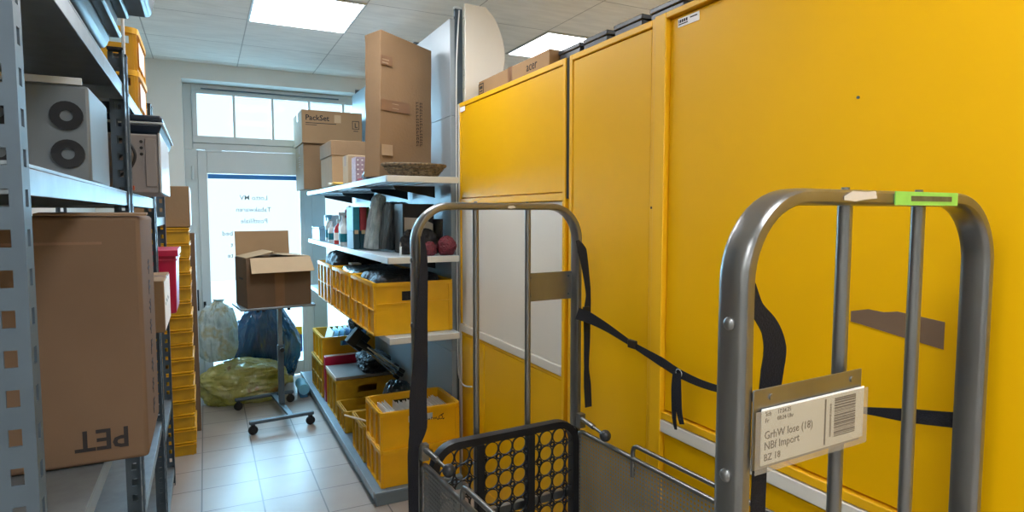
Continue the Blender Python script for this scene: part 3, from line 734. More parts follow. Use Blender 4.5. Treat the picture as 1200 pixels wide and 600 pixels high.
# ------------------------------------------------------------------ goods on the lower shelf
ZM = 1.337
r = thing('clear_box', 'clear plastic box at the far end of the lower shelf', 'box', (.97, 5.62, ZM))
MB().bx(-.1, .1, -.2, .2, 0, .1).build('box_body', M_['clearbox'], r, .004)
MB().bx(-.103, .103, -.203, .203, .1, .115).build('lid', M_['clearbox'], r, .003)
o = MB().bx(-.06, .06, -.1, .1, 0, .1).build('white_carton', M_['paper'], None, .003, loc=(1.02, 5.62, ZM+.1155)); tag(o, 'small white carton on top of the clear plastic box', 'box')
o = MB().bx(-.06, .06, -.1, .1, 0, .2).build('black_case', M_['black'], None, .006, loc=(1.12, 5.25, ZM)); tag(o, 'black case behind the bottles on the lower shelf', 'case')
def bottle(label, loc, h, r_, body, cap, spray=False):
    r = thing('spray_bottle' if spray else 'bottle', label, 'bottle', loc, 0, 'bottles on the lower shelf')
    MB().lathe([(r_*.9, 0), (r_, .01), (r_, h*.55), (r_*.8, h*.68), (r_*.35, h*.78), (r_*.35, h*.84)], 20).build('bottle_body', M_[body], r)
    if spray:
        q = MB(); q.cyl((0, 0, h*.82), (0, 0, h*.9), r_*.4, n=14); q.bx(-.035, .018, -.01, .01, h*.9, h); q.bx(-.03, -.022, -.006, .006, h*.78, h*.9)
        q.build('spray_head', M_[cap], r, .002)
    else: MB().cyl((0, 0, h*.83), (0, 0, h), r_*.42, n=16).build('cap', M_[cap], r)
    MB().lathe([(r_+.0006, h*.15), (r_+.0006, h*.45)], 20).build('bottle_label', M_['teal' if body == 'bottle_w' else 'paper'], r)
bottle('white spray bottle nearest to the clear box', (.92, 5.22, ZM), .22, .035, 'bottle_w', 'blue_folder', True)
bottle('slim white bottle between the two spray bottles', (.9, 5.0, ZM), .17, .032, 'bottle_w', 'bottle_w')
bottle('red bottle with a white cap on the lower shelf', (.915, 4.8, ZM), .19, .04, 'bottle_r', 'bottle_w')
bottle('white spray bottle next to the red bottle', (.91, 4.6, ZM), .24, .035, 'bottle_w', 'bottle_w', True)
bottle('pale bottle beside the row of coloured packs', (.885, 4.44, ZM), .2, .035, 'bottle_w', 'bottle_w')
r = thing('tape_dispenser', 'white dispenser with a red roll above the bottles', 'dispenser', (1.0, 4.78, ZM))
MB().bx(-.04, .04, -.05, .05, 0, .19).build('dispenser_body', M_['bottle_w'], r, .006)
MB().ring((0, -.02, .225), (1, 0, 0), (0, 0, 1), .018, .05, (0, .04, 0), 28).build('roll', M_['bottle_r'], r)
MB().bx(-.01, .01, .022, .03, .15, .29).build('roll_arm', M_['bottle_w'], r, .002)
for i, (mm, lb) in enumerate((('teal', 'teal pack at the left of the coloured row'), ('redp', 'red pack in the coloured row'), ('greenp', 'green pack in the coloured row'), ('dteal', 'dark teal pack at the right of the coloured row'))):
    r = thing('envelope_pack', lb, 'pack', (.848+.025+.0445*i, 4.1, ZM), 0, 'coloured packs on the lower shelf')
    MB().bx(-.021, .021, -.1, .1, .12, .275).build('upper_sleeve', M_[mm], r, .002)
    MB().bx(-.0205, .0205, -.099, .099, 0, .12).build('lower_sleeve', M_['dteal'], r, .002)
    MB().bx(-.012, .012, -.1012, -.1002, .1, .125).build('band', M_['card_pale'], r, smooth=False)
o = blob('plastic_bundle', .03, .07, .34, M_['wrap'], None, 31, .05, 4, (.93, 3.86, ZM+.009), stretch=(2.5, 2.5, .35), folds=.4); o.rotation_euler = (0, .19, .2); tag(o, 'bundle in clear wrinkled plastic leaning beside the coloured packs', 'bundle')
o = blob('mail_pouch', .036, .07, .29, M_['dark_wrap'], None, 33, .04, 5, (1.0, 3.72, ZM+.009), stretch=(2, 2, .4)); o.rotation_euler = (0, .12, .2); tag(o, 'dark green-grey pouch standing beside the clear bundle', 'pouch')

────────

* _Brief_
Keep the pictures out of the copy and return the rest of the data above exactly.

* _Finished answer_
Continue the Blender Python script for this scene: part 3, from line 734. More parts follow. Use Blender 4.5. Treat the picture as 1200 pixels wide and 600 pixels high.
# ------------------------------------------------------------------ goods on the lower shelf
ZM = 1.337
r = thing('clear_box', 'clear plastic box at the far end of the lower shelf', 'box', (.97, 5.62, ZM))
MB().bx(-.1, .1, -.2, .2, 0, .1).build('box_body', M_['clearbox'], r, .004)
MB().bx(-.103, .103, -.203, .203, .1, .115).build('lid', M_['clearbox'], r, .003)
o = MB().bx(-.06, .06, -.1, .1, 0, .1).build('white_carton', M_['paper'], None, .003, loc=(1.02, 5.62, ZM+.1155)); tag(o, 'small white carton on top of the clear plastic box', 'box')
o = MB().bx(-.06, .06, -.1, .1, 0, .2).build('black_case', M_['black'], None, .006, loc=(1.12, 5.25, ZM)); tag(o, 'black case behind the bottles on the lower shelf', 'case')
def bottle(label, loc, h, r_, body, cap, spray=False):
    r = thing('spray_bottle' if spray else 'bottle', label, 'bottle', loc, 0, 'bottles on the lower shelf')
    MB().lathe([(r_*.9, 0), (r_, .01), (r_, h*.55), (r_*.8, h*.68), (r_*.35, h*.78), (r_*.35, h*.84)], 20).build('bottle_body', M_[body], r)
    if spray:
        q = MB(); q.cyl((0, 0, h*.82), (0, 0, h*.9), r_*.4, n=14); q.bx(-.035, .018, -.01, .01, h*.9, h); q.bx(-.03, -.022, -.006, .006, h*.78, h*.9)
        q.build('spray_head', M_[cap], r, .002)
    else: MB().cyl((0, 0, h*.83), (0, 0, h), r_*.42, n=16).build('cap', M_[cap], r)
    MB().lathe([(r_+.0006, h*.15), (r_+.0006, h*.45)], 20).build('bottle_label', M_['teal' if body == 'bottle_w' else 'paper'], r)
bottle('white spray bottle nearest to the clear box', (.92, 5.22, ZM), .22, .035, 'bottle_w', 'blue_folder', True)
bottle('slim white bottle between the two spray bottles', (.9, 5.0, ZM), .17, .032, 'bottle_w', 'bottle_w')
bottle('red bottle with a white cap on the lower shelf', (.915, 4.8, ZM), .19, .04, 'bottle_r', 'bottle_w')
bottle('white spray bottle next to the red bottle', (.91, 4.6, ZM), .24, .035, 'bottle_w', 'bottle_w', True)
bottle('pale bottle beside the row of coloured packs', (.885, 4.44, ZM), .2, .035, 'bottle_w', 'bottle_w')
r = thing('tape_dispenser', 'white dispenser with a red roll above the bottles', 'dispenser', (1.0, 4.78, ZM))
MB().bx(-.04, .04, -.05, .05, 0, .19).build('dispenser_body', M_['bottle_w'], r, .006)
MB().ring((0, -.02, .225), (1, 0, 0), (0, 0, 1), .018, .05, (0, .04, 0), 28).build('roll', M_['bottle_r'], r)
MB().bx(-.01, .01, .022, .03, .15, .29).build('roll_arm', M_['bottle_w'], r, .002)
for i, (mm, lb) in enumerate((('teal', 'teal pack at the left of the coloured row'), ('redp', 'red pack in the coloured row'), ('greenp', 'green pack in the coloured row'), ('dteal', 'dark teal pack at the right of the coloured row'))):
    r = thing('envelope_pack', lb, 'pack', (.848+.025+.0445*i, 4.1, ZM), 0, 'coloured packs on the lower shelf')
    MB().bx(-.021, .021, -.1, .1, .12, .275).build('upper_sleeve', M_[mm], r, .002)
    MB().bx(-.0205, .0205, -.099, .099, 0, .12).build('lower_sleeve', M_['dteal'], r, .002)
    MB().bx(-.012, .012, -.1012, -.1002, .1, .125).build('band', M_['card_pale'], r, smooth=False)
o = blob('plastic_bundle', .03, .07, .34, M_['wrap'], None, 31, .05, 4, (.93, 3.86, ZM+.009), stretch=(2.5, 2.5, .35), folds=.4); o.rotation_euler = (0, .19, .2); tag(o, 'bundle in clear wrinkled plastic leaning beside the coloured packs', 'bundle')
o = blob('mail_pouch', .036, .07, .29, M_['dark_wrap'], None, 33, .04, 5, (1.0, 3.72, ZM+.009), stretch=(2, 2, .4)); o.rotation_euler = (0, .12, .2); tag(o, 'dark green-grey pouch standing beside the clear bundle', 'pouch')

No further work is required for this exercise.